Complainant asserts that the <safeliteautoglass.com> domain name was registered and is being used in bad faith because Respondent intentionally aims to confuse consumers who intend to find Complainant’s website and instead come across Respondent’s website and the hyperlinks featured therein.  Complainant argues that Respondent benefits financially from its use of the disputed domain name and uses Complainant’s goodwill to attract customers to the resolving website.  The Panel agrees and finds that Respondent demonstrates bad faith registration and use under Policy ¶ 4(b)(iv).  See Bank of Am. Fork v. Shen, FA 699645 (Nat. Arb. Forum June 11, 2006) (holding that the respondent’s previous use of the <bankofamericanfork.com> domain name to maintain a web directory was evidence of bad faith because the respondent presumably commercially benefited by receiving click-through fees for diverting Internet users to unrelated third-party websites); see also Zee TV USA, Inc. v. Siddiqi, FA 721969 (Nat. Arb.

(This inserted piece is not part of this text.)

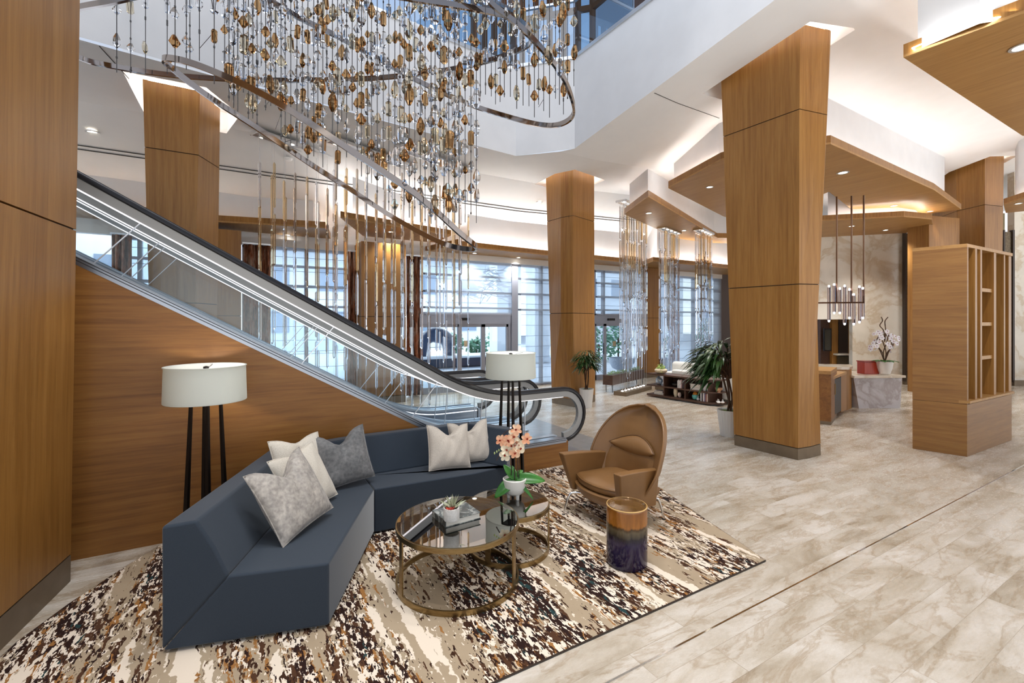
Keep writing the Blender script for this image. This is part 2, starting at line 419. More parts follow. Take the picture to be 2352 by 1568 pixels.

Forum July 18, 2006) (finding that the respondent engaged in bad faith registration and use by using a domain name that was confusingly similar to the complainant’s mark to offer links to third-party websites that offered services similar to those offered by the complainant).

 

The Panel finds that Complainant has satisfied Policy ¶ 4(a)(iii).

 

DECISION

Having established all three elements required under the ICANN Policy, the Panel concludes that relief shall be GRANTED.

 

Accordingly, it is Ordered that the <safeliteautoglass.com> domain name be TRNASFERRED from Respondent to Complainant.